Each student developed a complete end-to-end perception system, reflecting how advanced vehicle programs are explored in industry.

Ken Cummings, Professor, Transportation Design, Humber Polytechnic
“This was a unique opportunity for our students to work on an advanced technology challenge with real constraints and expectations. NuPort didn’t ask for speculative concepts, they wanted solutions that could realistically be built and deployed. That level of engagement pushes students to think differently, and the results reflect that.”

8-week Design Sprint

Designing for Deployment

Over the course of the program, eight complete perception system concepts were developed. What stood out was not simply creativity, it was the level of practical thinking behind the work.

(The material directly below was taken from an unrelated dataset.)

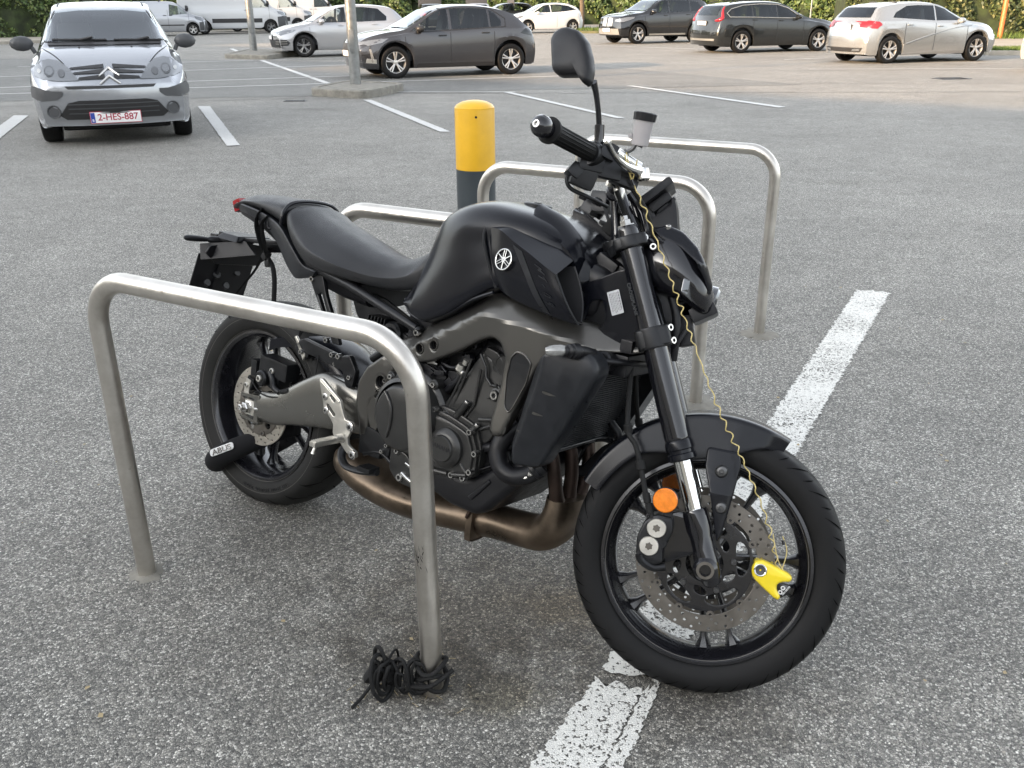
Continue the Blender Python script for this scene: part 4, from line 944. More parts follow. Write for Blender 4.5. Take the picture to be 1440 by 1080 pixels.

Students quickly realized that designing for autonomy is not about adding sensors onto a truck. It is about balancing:

  • Visibility

  • Durability

  • Manufacturability

  • Maintenance

  • Environmental protection

  • Integration with vehicle architecture

The strongest concepts approached the problem the same way real-world autonomy companies do: as a complete systems integration challenge.

Several designs explored:

  • Low-profile sensor packaging

  • Modular serviceable housings

  • Integrated roofline systems

  • Aerodynamic sensor placement strategies

  • Manufacturing-ready enclosure concepts

Two final concepts are now of direct interest to NuPort and may influence future prototype development and engineering exploration.

That was always the objective: generate commercially relevant design thinking that could extend beyond the classroom.

Ideation sketches from the students being displayed ready for review/critique.

Design development; concepts being further developed using digital tools.

Design for Deployment Framework Diagram.

Why NuPort Did This

This initiative reflects NuPort’s broader commitment to supporting the innovation ecosystem, including academic institutions and emerging talent.

But it was also highly practical.

The collaboration allowed NuPort to implement the 4 E’s:

  • Explore new design directions

  • Engage future transportation designers early

  • Expand creative thinking beyond internal development

  • Expose students to real autonomy deployment challenges

All participating students, including runners-up, were financially recognized for their work, reinforcing the seriousness and professional nature of the engagement.

Colin Dhillon, Chief Business Officer, NuPort Robotics
“Autonomy is no longer a research problem, it’s a deployment problem. That includes how these systems are physically designed and integrated onto vehicles operating in real environments. This collaboration allowed us to bring that challenge directly to a group of highly capable students and get fresh, commercially relevant thinking back. The quality of work exceeded expectations, and in some cases, it’s directly influencing how we think about our future products.”

Judging Panel: Raghavender Sahdev, Bao Xin Chen, Kulbir Colin Singh Dhillon, Bir Bikram Dey, Katie Allison, Ken Cummings, Robert Virtu, and Sumit Bhatia. 

Xander Adams, placed 1st in the design competition, receiving the winning cheque from NuPort’s co-founders, Raghavender Sahdev and Bao Xin Chen.

A successful project for both Nuport and Humber Polytechnic.

What Comes Next

NuPort is now evaluating elements from selected concepts for continued engineering development and future prototype exploration.

The collaboration also created new pathways for future recruitment and ongoing engagement with Humber Polytechnic’s transportation design program.

As autonomy continues moving from pilot projects into scaled deployment, the industry will require more than advanced AI.

It will require autonomous systems that are manufacturable, maintainable, serviceable, and designed for the realities of commercial operations.

This collaboration was one step toward building that future.